Open a D-50 manual and look for a EULA. Not there? Of course not. If there was a EULA specifying copyright protection for the sounds, no one in their right minds would use the instruments on their recordings, for fear of potential royalty litigation.

Can you imagine the legal morass that would develop if musical instrument manufacturers initiated litigation against every artist who used their instruments on their recordings, for copyright infringement? They can’t have it both ways when they produce a musical instrument for sale as far as sampling is concerned.

That said, Steve’s “wondering” point about why a manufacturer like Roland doesn’t pursue the potential revenue stream that would open up if they offered their legacy instruments sound sets for sale…either as sample libraries or actual plug-in offerings (like KORG does). I mean seriously…what would they stand to lose at this point for instruments that have been discontinued for 20 years or more?

Well said!

The problem for the companies like Yamaha and Roland is that the cost to develop and support the soft version is significantly more than the income they will ever get out of it. They can’t do what those Ebay guys do and just half ass a dump of the samples and then sell home burned DVDs with the contents written in Sharpie.

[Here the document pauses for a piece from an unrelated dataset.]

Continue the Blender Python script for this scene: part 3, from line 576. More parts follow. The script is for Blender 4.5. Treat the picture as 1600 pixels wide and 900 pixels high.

the sample dudes are happy making $10 per disk … Yamaha is not. the sample dudes don’t do support … Yamaha would have to. Even if they licensed, it would be to a company that would jack up the price in order to properly distribute and support the product. etc…

That’s because you = the Ebay dude. It isn’t just the profit margin. The number of units makes it worth the rippers time. It wouldn’t come close to paying for Yamaha to do it.

Pretty much every time someone says “Compay X would make a killing if they just did Y” what would really happen is Company X would lose their shirt.